The Board of Directors in its discretion shall have power on behalf of the Corporation to indemnify any person, other than a director, made a party to any action, suit or proceeding by reason of the fact that the person, his or her testator or intestate, is or was an officer or employee of the Corporation.

To assure indemnification under this Section 5 of all directors, officers and employees who are determined by the Corporation or otherwise to be or to have been “fiduciaries” of any employee benefit plan of the Corporation which may exist from time to time, Section 145 of the General Corporation Law of Delaware shall, for the purposes of this Section 5, be interpreted as follows: an “other enterprise” shall be deemed to include such an employee benefit plan, including without limitation, any plan of the Corporation which is governed by the Act of Congress entitled “Employee Retirement Income Security Act of 1974,” as amended from time to time; the Corporation shall be deemed to have requested a person to serve an employee benefit plan where the performance by such person of his or her duties to the Corporation also imposes duties on, or otherwise involves services by, such person to the plan or participants or beneficiaries of the plan; excise taxes assessed on a person with respect to an employee benefit plan pursuant to such Act of Congress shall be deemed “fines.”

FORUM SELECTION

Section 6. Unless the Corporation consents in writing to the selection of an alternative forum, the Court of Chancery of the State of Delaware shall be the sole and exclusive forum for (i) any derivative action or proceeding brought on behalf of the Corporation, (ii) any action asserting a claim of breach of a fiduciary duty owed by any director, officer, employee or agent of the Corporation to the Corporation or the Corporation’s stockholders, (iii) any action asserting a claim arising pursuant to any provision of the General Corporation Law of Delaware, the Certificate of Incorporation or the Bylaws of the Corporation, (iv) any action to interpret, apply, enforce or determine the validity of the Certificate of Incorporation or these Bylaws of the Corporation or (v) any action asserting a claim governed by the internal affairs doctrine, in each case subject to said Court of Chancery having personal jurisdiction over the indispensable parties named as defendants therein.
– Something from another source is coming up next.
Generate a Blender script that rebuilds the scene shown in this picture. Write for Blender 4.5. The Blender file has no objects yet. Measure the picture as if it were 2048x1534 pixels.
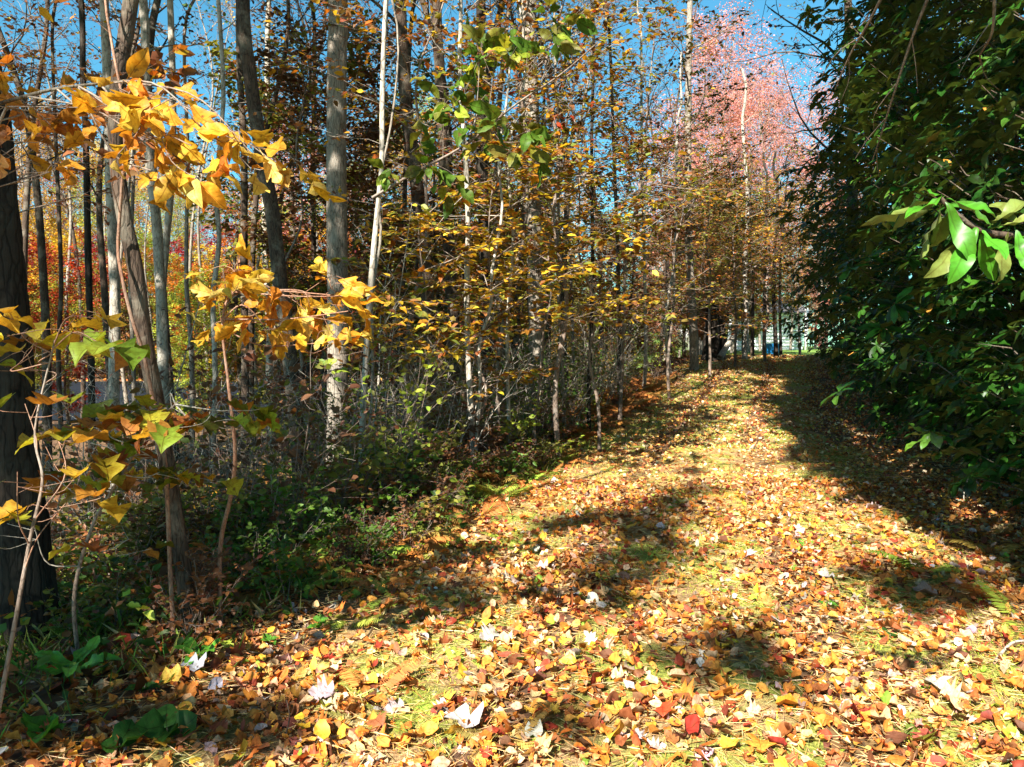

Any person or entity purchasing or otherwise acquiring any interest in any share of capital stock of the Corporation shall be deemed to have notice of and consented to this Section 6.

SEVERABILITY
Section 7. If any provision or provisions of these Bylaws shall be held to be invalid, illegal or unenforceable as applied to any circumstance for any reason whatsoever: (i) the validity, legality and enforceability of such provisions in any other circumstance and of the remaining provisions of these Bylaws (including, without limitation, each portion of any paragraph of these Bylaws containing any such provision held to be invalid, illegal or unenforceable that is not itself held to be invalid, illegal or unenforceable) shall not in any way be affected or impaired thereby and (ii) to the fullest extent possible, the provisions of these Bylaws (including, without limitation, each such portion of any paragraph of these Bylaws containing any such provision held to be invalid, illegal or unenforceable) shall be construed so as to permit the Corporation to protect its directors, officers, employees and agents from personal liability in respect of their good faith service to or for the benefit of the Corporation to the fullest extent permitted by law.

ARTICLE VIII
AMENDMENTS

Section 1. Except as otherwise provided in the Certificate of Incorporation, these Bylaws may be altered, amended or repealed or new Bylaws may be adopted by the stockholders or a majority of the Board of Directors, when such power is conferred upon the Board of Directors by the Certificate of Incorporation.